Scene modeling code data
______

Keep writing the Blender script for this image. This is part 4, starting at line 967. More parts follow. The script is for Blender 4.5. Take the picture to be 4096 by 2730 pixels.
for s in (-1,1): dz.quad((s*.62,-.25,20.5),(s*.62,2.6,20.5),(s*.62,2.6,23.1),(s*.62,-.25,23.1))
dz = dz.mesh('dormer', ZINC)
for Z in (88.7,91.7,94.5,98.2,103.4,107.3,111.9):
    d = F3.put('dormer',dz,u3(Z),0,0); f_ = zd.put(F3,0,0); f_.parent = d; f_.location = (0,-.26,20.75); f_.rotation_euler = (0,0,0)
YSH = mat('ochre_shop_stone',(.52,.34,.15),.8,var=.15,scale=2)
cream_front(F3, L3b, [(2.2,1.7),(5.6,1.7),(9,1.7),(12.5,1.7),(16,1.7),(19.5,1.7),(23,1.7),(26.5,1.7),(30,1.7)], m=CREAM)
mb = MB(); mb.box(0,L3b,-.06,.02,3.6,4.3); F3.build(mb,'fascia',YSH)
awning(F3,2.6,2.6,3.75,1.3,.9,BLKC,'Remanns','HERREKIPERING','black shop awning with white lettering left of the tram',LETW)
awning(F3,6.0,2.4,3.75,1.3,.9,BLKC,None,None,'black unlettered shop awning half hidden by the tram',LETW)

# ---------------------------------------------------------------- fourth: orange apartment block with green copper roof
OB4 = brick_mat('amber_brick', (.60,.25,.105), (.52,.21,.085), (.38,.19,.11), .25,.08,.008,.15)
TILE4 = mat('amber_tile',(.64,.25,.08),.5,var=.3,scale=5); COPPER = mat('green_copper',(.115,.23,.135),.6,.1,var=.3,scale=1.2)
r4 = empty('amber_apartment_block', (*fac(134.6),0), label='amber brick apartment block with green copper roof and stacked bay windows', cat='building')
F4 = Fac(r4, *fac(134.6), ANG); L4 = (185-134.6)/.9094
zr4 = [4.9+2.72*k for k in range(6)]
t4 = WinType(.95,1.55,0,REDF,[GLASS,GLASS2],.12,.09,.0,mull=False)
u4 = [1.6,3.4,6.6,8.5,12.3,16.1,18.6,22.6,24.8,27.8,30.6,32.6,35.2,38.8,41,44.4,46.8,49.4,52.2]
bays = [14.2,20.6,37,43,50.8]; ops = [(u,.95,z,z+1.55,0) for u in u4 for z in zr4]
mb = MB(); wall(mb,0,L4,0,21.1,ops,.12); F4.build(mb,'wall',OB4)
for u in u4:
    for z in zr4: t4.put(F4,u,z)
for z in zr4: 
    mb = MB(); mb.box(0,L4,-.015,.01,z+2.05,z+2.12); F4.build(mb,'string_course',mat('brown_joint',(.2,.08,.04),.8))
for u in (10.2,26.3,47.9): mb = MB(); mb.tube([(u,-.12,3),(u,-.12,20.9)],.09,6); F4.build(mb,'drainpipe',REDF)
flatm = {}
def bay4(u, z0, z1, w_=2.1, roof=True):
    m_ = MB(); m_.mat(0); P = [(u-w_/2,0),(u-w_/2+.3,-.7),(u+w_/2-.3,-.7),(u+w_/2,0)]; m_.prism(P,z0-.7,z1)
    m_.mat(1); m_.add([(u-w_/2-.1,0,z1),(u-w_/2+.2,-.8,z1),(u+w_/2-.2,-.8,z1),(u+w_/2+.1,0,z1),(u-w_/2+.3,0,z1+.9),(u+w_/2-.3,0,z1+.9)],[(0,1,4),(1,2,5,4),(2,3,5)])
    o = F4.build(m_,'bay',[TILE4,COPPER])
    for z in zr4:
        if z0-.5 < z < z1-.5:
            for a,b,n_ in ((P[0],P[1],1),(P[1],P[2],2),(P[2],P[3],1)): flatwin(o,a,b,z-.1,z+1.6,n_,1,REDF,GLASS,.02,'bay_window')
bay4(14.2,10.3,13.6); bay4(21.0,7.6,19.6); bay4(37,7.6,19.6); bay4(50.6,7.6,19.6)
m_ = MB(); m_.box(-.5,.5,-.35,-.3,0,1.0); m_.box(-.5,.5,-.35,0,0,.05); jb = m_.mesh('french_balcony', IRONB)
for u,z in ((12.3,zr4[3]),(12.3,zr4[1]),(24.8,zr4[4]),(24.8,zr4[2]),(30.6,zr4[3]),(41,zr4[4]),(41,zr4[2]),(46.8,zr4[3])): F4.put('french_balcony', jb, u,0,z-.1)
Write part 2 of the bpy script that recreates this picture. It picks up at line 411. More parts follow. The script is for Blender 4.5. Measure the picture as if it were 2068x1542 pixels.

______

## Given task
Print the records above verbatim from their first line to the line containing "by the tram',LETW)", both included, and stop there.

## Correct output
Keep writing the Blender script for this image. This is part 4, starting at line 967. More parts follow. The script is for Blender 4.5. Take the picture to be 4096 by 2730 pixels.
for s in (-1,1): dz.quad((s*.62,-.25,20.5),(s*.62,2.6,20.5),(s*.62,2.6,23.1),(s*.62,-.25,23.1))
dz = dz.mesh('dormer', ZINC)
for Z in (88.7,91.7,94.5,98.2,103.4,107.3,111.9):
    d = F3.put('dormer',dz,u3(Z),0,0); f_ = zd.put(F3,0,0); f_.parent = d; f_.location = (0,-.26,20.75); f_.rotation_euler = (0,0,0)
YSH = mat('ochre_shop_stone',(.52,.34,.15),.8,var=.15,scale=2)
cream_front(F3, L3b, [(2.2,1.7),(5.6,1.7),(9,1.7),(12.5,1.7),(16,1.7),(19.5,1.7),(23,1.7),(26.5,1.7),(30,1.7)], m=CREAM)
mb = MB(); mb.box(0,L3b,-.06,.02,3.6,4.3); F3.build(mb,'fascia',YSH)
awning(F3,2.6,2.6,3.75,1.3,.9,BLKC,'Remanns','HERREKIPERING','black shop awning with white lettering left of the tram',LETW)
awning(F3,6.0,2.4,3.75,1.3,.9,BLKC,None,None,'black unlettered shop awning half hidden by the tram',LETW)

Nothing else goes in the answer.